I am a rising senior who will applying SCEA to Yale this fall. Yale is my dream school. However, my main concern is my AP Scores. I got a 4 in USH and 3s in AP English Lang and in AP Chem. Should I report these, if any, of these scores, or shall I just not report them? How much will low AP scores or not reporting them hurt my chances?
Thanks!!!
If your AP classes will appear on your transcript, colleges expect you to have taken the corresponding AP test, as it’s the culmination of an AP class. If you don’t self-report your AP test results, Admissions may assume one of three things:
(a) You couldn’t afford to take the AP tests
(b) You didn’t take the test because you didn’t care enough
(c) You took the AP tests and scored badly – as in you got a 1.
While the first explanation is acceptable and can be easily verified if you apply for a fee-waiver for a college’s applications fee, the other two are not.
So, my recommendation is to always self-report all your AP test scores and let the chips fall where they may, as you don’t want colleges to think you are a slacker or that you scored a 1.
A grade of 3 means you are qualified, and 4 means you are well qualified – both of which are fine. See: http://professionals.collegeboard.com/testing/ap/scores
If you fail to report the score, it appears as though you are hiding something – and you are. That’s a misrepresentation by omission. And, IMHO, it doesn’t speak well to your integrity and honesty, and doesn’t exemplify the kind of student the ivies are looking for. My advice is to submit all your AP scores. If you are rejected, it will not be because of your AP tests.
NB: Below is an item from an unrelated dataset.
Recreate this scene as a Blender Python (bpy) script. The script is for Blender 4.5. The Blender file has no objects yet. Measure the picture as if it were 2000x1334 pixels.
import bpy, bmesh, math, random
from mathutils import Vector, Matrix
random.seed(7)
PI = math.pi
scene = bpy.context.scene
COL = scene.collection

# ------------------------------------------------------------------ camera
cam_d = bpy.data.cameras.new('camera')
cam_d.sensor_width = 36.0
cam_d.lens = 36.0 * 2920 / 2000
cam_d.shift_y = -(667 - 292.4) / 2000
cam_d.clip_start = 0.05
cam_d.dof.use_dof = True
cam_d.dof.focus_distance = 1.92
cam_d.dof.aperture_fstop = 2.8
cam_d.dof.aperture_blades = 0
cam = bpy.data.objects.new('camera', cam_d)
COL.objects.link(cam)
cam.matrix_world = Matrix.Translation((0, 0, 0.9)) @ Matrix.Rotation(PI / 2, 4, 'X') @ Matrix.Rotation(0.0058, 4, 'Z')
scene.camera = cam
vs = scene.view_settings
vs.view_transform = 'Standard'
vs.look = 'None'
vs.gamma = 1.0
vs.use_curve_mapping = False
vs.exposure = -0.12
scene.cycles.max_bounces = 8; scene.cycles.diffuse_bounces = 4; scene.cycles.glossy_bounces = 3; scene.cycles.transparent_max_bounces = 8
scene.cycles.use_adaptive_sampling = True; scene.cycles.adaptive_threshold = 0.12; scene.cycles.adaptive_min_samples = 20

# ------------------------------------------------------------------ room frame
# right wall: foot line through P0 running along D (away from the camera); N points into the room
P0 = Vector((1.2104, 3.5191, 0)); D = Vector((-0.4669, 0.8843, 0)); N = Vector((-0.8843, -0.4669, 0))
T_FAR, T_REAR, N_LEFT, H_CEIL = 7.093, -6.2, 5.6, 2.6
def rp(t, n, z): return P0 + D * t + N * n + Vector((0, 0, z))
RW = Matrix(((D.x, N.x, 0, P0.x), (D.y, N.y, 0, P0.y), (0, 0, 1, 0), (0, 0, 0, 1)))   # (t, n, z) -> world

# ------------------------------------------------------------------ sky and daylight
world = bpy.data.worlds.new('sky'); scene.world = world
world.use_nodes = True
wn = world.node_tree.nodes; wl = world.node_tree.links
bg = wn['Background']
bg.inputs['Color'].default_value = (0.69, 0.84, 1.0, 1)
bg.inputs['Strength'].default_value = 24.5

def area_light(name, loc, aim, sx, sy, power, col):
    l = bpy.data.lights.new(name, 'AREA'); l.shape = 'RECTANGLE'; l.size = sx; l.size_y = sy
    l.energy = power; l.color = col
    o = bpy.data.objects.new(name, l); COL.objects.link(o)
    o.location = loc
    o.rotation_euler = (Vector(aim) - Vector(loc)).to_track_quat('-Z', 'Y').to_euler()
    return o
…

Thank you for your advice. I think I will report them, especially since I know of I don’t get in its not because of the AP scores. @gibby
@gibby Are those the only reasons they think of though? This year I took 8 classes but only chose
^^^ care to complete that sentence.
What else do you expect them/want them to think. Yale gets 30K applications a year. @gibby 's post summed it up well. I do not believe that the admissions office has the time or the inclination to further analyze your AP scores. You’re overthinking this.
Or, put it another way: http://www.collegeboard.com/prod_downloads/prof/counselors/tests/ap/ap_05_value.pdf
If that’s what the Director of Admissions at UT thinks, I imagine the AO’s at UNM (your state school) think the same way, as well as the AO’s at HYPSM.
Here’s one applicant’s experience with not reporting AP scores. Apparently, they do matter.
@join20, I will be a Freshman at Yale starting next month. Yale is one of the universities that requires submission of all test scores from SAT, SAT II, and ACTs taken (no super scoring or score choice). It is your call, none of us is an AO, but I would suggest self-reporting all AP scores.
@cttwenty15, unless they’ve changed something, I believe that the requirement is that you report all high school scores from at least one testing organization.
You do not need to report any middle school talent search scores (and let’s leave those out of the below).
If you report any SAT/SAT2 scores, you must report all of them.
If you report any ACT scores, you must report all of them.
@IxnayBob, Ah, you are absolutely correct, when I applied to Yale last year it was exactly as you have posted (I did not take the ACTs so there was no either/both). Thank you for the correction.